Подобному подходу нет места в мировоззрении писателя, и, обличая порок принесения таланта в жертву материальному благу, он тем самым «внес в осетинскую прозу интерес к значительному, хотя и повседневному и бытовому», как отзывалась исследователь З. Салагаева о творчестве Арсена Коцоева.5 В данном случае «значительность» заключается в озвучивании К. Черчесовым непреложного факта: «Общество, в котором дают взятки за то, чтобы остаться неучем с убогим внутренним миром, не может являться основой для сильной и могучей страны». Такой вот серьезный и основополагающий вывод из произведения с сатирической окраской.
Не менее серьезную смысловую нагрузку несет другое сатирическое произведение «Бегство Михо». Хвастун Михо, якобы чемпион по единоборствам, на поверку оказался трусом, бросившим девушку на растерзание грабителям. Те, к счастью, были киносъемочной группой, гордящейся теперь великолепными кадрами, а девушка – актрисой, благодаря такой вот необычной инсценировке ограбления проверившей парня на прочность. Ясно, что автор показывает не самые лучшие черты характера человека, но и здесь персонаж не является исключительно отрицательным и оттого неестественным. Более того, изобразительные средства мастера пера таковы, что читатель может прочувствовать состояние незадачливого ухажера и с некоторым благодушием отнестись к проявленной им трусости. Но – не к бахвальству и пустословию, ибо они в конечном итоге и ведут к непредсказуемым последствиям. Хотя бы в связи с тем, что на человека могут возлагаться надежды, оправдать которые он не может по определению (применительно к сюжету данного рассказа девушка могла бы остеречься от прогулки с «чемпионом» в малознакомом районе).

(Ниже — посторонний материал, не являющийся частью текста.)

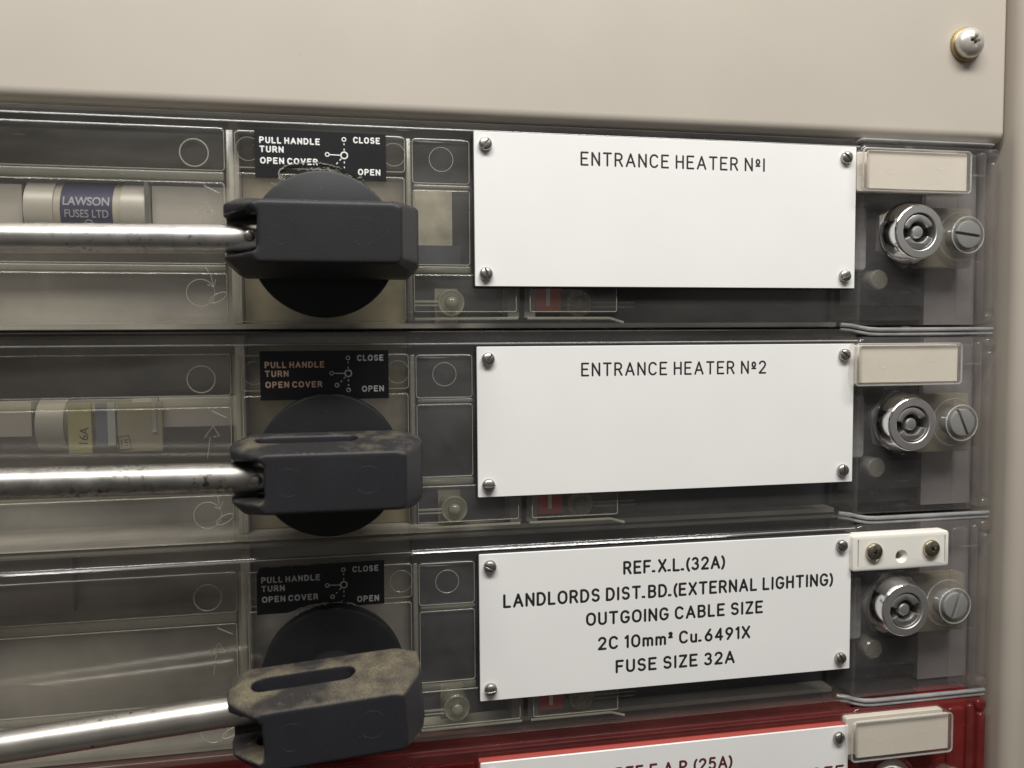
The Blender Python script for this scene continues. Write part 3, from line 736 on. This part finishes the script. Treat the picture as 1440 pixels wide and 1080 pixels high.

Проанализированные произведения сполна убеждают в том, что герои К. Черчесова отличаются четко очерченным характером. Поступки, жесты, поведение – все эти и другие свойства, конечно же, способствуют созданию целостного образа, позволяющего читателю формировать мнение о том или ином персонаже. Но тот же читатель еще и окунается в атмосферу поиска границы между добром и злом, для того, чтобы вместе с автором попытаться понять человека во всех его проявлениях. Не прибегая к категоричным оценкам, ибо это слишком просто – назвать создаваемый в сознании образ плохим или хорошим. Литература призвана воспитывать в том числе способностью подвигать к размышлениям, сопоставлению жизненных явлений, ценна, в конце концов, свойством приведения человека к развилке, заставляющей выбирать между духовными ценностями и мнимыми идеалами материальных благ. Проза К. Черчесова отвечает подобным требованиям и достойна думающего современника-единомышленника, могущего воздать должное рассказам о следе человека на Земле. Тем более что призванием в литературе прозаик избрал стезю бытописания и отражение образа современника в зеркале реальности. По его рассказам и повестям через много лет можно будет судить о противоречивой эпохе со своими героями и антигероями. Вместе с писателем потомок будет искать ответ на вопрос о том, остался ли человек Человеком в самом возвышенном смысле этого слова, или же вместе с ХХ веком распрощался с духовностью, нравственностью, приверженностью идеалам гуманизма. Реалист до мозга костей, Касполат Черчесов от природы наделен умением замечать незамечаемое, причем проникающим взглядом он окидывает и внутренний мир человека. Для того, чтобы тонкими штрихами изложить на чистом листе бумаги размышления о лучших человеческих качествах или их отсутствии. В виде книг, кстати, повествования издаются редко – в Цхинвале увидела свет документальная повесть «Сильнее смерти», во Владикавказе выходила книга «Благодать солнца».6 Будем надеяться, что появление целых томов яркой прозы и добротной публицистики еще впереди, пока же произведения в основном публикуются в газетах и литературных журналах, как в родной Осетии, так и в других регионах Северного Кавказа.
ЛИТЕРАТУРА
1. Осетинские повести. Предисловие В. Ганичева. – Орджоникидзе: Ир, 1986. – С. 4.
2. Борис Хозиев. Повести свободного изливания души // Агънаты Гæстæн. Знон æмæ абон (Вчера и сегодня). – Дзæуджыхъæу: ИПК «Литера», 2012. – 13 ф.
3. Л.Я. Гинзбург. О психологической прозе. О литературном герое. – Спб.: Азбука, Азбука-Аттикус, 2016. – С. 13.
4. Дзуццаты Хадзы-Мурат. Уынгæгбоны сагъæстæ (Горестные раздумья). – Дзæуджыхъæу: Ир, 2010. – 245 ф.
5. З. Салагаева. Четыре этюда об осетинской прозе. – Орджоникидзе: Ир, 1970. – С. 208.
6. Черчесты Хъасболат. Мæлæтæй тыхджындæр (Сильнее смерти». – Цхинвал, 1999. – 133 ф.; Хурамонд (Благодать солнца). – Дзæуджыхъæу: Ир, 2006. – 159 ф.